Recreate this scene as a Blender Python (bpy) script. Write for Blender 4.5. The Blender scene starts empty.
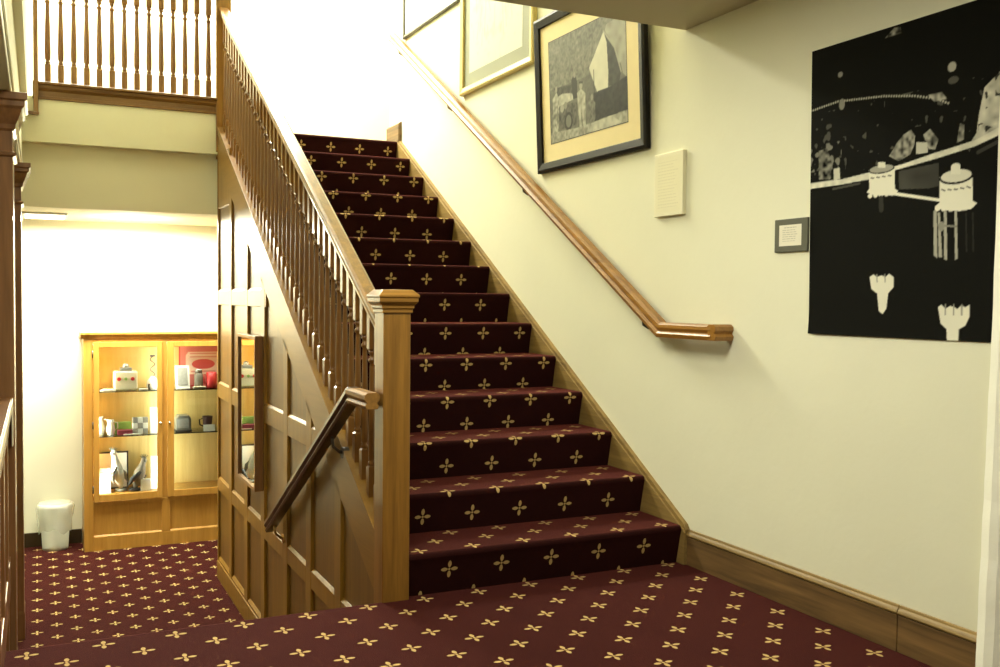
import bpy, math, random
import numpy as np
from mathutils import Vector, Matrix

random.seed(7)
scn = bpy.context.scene
COL = scn.collection
PI = math.pi

# ---------------------------------------------------------------- camera
cam_d = bpy.data.cameras.new('camera')
cam_d.sensor_width = 36.0
cam_d.lens = 976.29 / 1000 * 36.0
cam_d.clip_start = 0.02
cam_d.clip_end = 100
cam = bpy.data.objects.new('camera', cam_d)
COL.objects.link(cam)
YAW, PITCH, ROLL = 0.44284, 0.03476, 0.0093
fwd = Vector((math.sin(YAW) * math.cos(PITCH), math.cos(YAW) * math.cos(PITCH), -math.sin(PITCH)))
rt = Vector((math.cos(YAW), -math.sin(YAW), 0))
up = rt.cross(fwd)
r2 = rt * math.cos(ROLL) + up * math.sin(ROLL)
u2 = -rt * math.sin(ROLL) + up * math.cos(ROLL)
mw = Matrix((r2, u2, -fwd)).transposed().to_4x4()
mw.translation = Vector((0, 0, 1.208))
cam.matrix_world = mw
scn.camera = cam

# ---------------------------------------------------------------- world, exposure, lamps
scn.view_settings.view_transform = 'Standard'
scn.view_settings.look = 'None'
scn.view_settings.exposure = 0.0
scn.view_settings.gamma = 1.0
scn.view_settings.use_curve_mapping = False
world = bpy.data.worlds.new('world')
scn.world = world
world.use_nodes = True
world.node_tree.nodes['Background'].inputs[0].default_value = (1.0, 0.95, 0.75, 1)
world.node_tree.nodes['Background'].inputs[1].default_value = 0.05
scn.cycles.max_bounces = 10
scn.cycles.diffuse_bounces = 6
scn.cycles.glossy_bounces = 4
scn.cycles.transparent_max_bounces = 12
scn.cycles.sample_clamp_indirect = 6.0
scn.cycles.caustics_reflective = False
scn.cycles.caustics_refractive = False

def area(name, loc, rot, sx, sy, power, col, spread=PI):
    d = bpy.data.lights.new(name, 'AREA')
    d.shape = 'RECTANGLE'
    d.size, d.size_y, d.energy, d.color, d.spread = sx, sy, power, col, spread
    o = bpy.data.objects.new(name, d)
    COL.objects.link(o)
    o.location = loc
    o.rotation_euler = rot
    return o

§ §

__Exercise directions__
Starting at the top of the listing above, please restate word for word each line up to and including the one that holds "PI = math.pi", omitting every image.

__Problem solution__
Recreate this scene as a Blender Python (bpy) script. Write for Blender 4.5. The Blender scene starts empty.
import bpy, math, random
import numpy as np
from mathutils import Vector, Matrix

random.seed(7)
scn = bpy.context.scene
COL = scn.collection
PI = math.pi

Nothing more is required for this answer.